* What the task asks
Repeat only the lines running from the beginning of the material through the line that contains "return CAM+d*((val-CAM[i])/d[i])".

::::::::::

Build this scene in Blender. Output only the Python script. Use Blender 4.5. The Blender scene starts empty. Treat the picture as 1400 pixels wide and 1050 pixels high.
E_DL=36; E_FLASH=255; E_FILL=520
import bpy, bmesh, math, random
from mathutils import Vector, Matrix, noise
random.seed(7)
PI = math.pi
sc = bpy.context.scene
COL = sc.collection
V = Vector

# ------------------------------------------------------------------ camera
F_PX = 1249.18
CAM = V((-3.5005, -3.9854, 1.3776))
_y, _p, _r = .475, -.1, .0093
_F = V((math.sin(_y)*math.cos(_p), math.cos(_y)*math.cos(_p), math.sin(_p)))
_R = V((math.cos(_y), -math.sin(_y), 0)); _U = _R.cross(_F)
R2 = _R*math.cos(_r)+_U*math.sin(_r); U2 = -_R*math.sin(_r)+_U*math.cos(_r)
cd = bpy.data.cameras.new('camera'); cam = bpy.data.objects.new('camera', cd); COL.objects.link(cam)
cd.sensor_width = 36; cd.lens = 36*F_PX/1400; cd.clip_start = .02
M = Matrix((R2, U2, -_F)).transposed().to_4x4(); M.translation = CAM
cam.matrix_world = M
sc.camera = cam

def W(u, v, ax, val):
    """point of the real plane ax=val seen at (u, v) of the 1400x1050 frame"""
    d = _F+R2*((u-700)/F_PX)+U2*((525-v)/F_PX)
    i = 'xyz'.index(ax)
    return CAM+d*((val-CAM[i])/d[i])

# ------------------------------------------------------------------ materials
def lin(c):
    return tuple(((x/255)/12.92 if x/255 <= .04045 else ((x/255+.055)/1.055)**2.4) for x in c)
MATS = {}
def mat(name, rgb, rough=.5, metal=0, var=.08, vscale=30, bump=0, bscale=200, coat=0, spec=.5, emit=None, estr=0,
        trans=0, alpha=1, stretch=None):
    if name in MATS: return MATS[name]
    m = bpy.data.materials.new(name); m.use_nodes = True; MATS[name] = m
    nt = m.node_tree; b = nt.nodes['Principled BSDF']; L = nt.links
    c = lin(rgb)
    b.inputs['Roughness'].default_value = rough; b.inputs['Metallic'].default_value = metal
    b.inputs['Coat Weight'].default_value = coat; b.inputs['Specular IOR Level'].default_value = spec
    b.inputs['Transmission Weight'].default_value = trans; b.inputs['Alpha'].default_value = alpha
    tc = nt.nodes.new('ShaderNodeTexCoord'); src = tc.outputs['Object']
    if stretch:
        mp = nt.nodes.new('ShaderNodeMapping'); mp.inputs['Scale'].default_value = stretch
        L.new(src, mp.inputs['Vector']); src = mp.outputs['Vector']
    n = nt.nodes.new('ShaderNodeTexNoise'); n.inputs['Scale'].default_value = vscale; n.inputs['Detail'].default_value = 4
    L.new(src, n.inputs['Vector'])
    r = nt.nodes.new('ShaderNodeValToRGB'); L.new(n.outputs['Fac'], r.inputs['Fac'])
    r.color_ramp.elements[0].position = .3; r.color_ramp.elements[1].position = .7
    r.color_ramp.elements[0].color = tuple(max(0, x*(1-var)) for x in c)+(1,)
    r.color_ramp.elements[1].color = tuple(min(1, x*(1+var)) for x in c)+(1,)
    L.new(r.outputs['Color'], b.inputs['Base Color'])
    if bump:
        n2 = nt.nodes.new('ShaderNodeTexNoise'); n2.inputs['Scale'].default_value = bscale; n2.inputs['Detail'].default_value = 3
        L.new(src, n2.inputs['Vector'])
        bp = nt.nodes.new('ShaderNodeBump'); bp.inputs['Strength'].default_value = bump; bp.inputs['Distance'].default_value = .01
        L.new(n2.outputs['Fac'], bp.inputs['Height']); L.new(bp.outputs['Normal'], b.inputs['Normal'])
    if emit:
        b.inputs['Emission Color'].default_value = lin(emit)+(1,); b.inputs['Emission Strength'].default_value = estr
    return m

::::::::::

* Expected answer
Build this scene in Blender. Output only the Python script. Use Blender 4.5. The Blender scene starts empty. Treat the picture as 1400 pixels wide and 1050 pixels high.
E_DL=36; E_FLASH=255; E_FILL=520
import bpy, bmesh, math, random
from mathutils import Vector, Matrix, noise
random.seed(7)
PI = math.pi
sc = bpy.context.scene
COL = sc.collection
V = Vector

# ------------------------------------------------------------------ camera
F_PX = 1249.18
CAM = V((-3.5005, -3.9854, 1.3776))
_y, _p, _r = .475, -.1, .0093
_F = V((math.sin(_y)*math.cos(_p), math.cos(_y)*math.cos(_p), math.sin(_p)))
_R = V((math.cos(_y), -math.sin(_y), 0)); _U = _R.cross(_F)
R2 = _R*math.cos(_r)+_U*math.sin(_r); U2 = -_R*math.sin(_r)+_U*math.cos(_r)
cd = bpy.data.cameras.new('camera'); cam = bpy.data.objects.new('camera', cd); COL.objects.link(cam)
cd.sensor_width = 36; cd.lens = 36*F_PX/1400; cd.clip_start = .02
M = Matrix((R2, U2, -_F)).transposed().to_4x4(); M.translation = CAM
cam.matrix_world = M
sc.camera = cam

def W(u, v, ax, val):
    """point of the real plane ax=val seen at (u, v) of the 1400x1050 frame"""
    d = _F+R2*((u-700)/F_PX)+U2*((525-v)/F_PX)
    i = 'xyz'.index(ax)
    return CAM+d*((val-CAM[i])/d[i])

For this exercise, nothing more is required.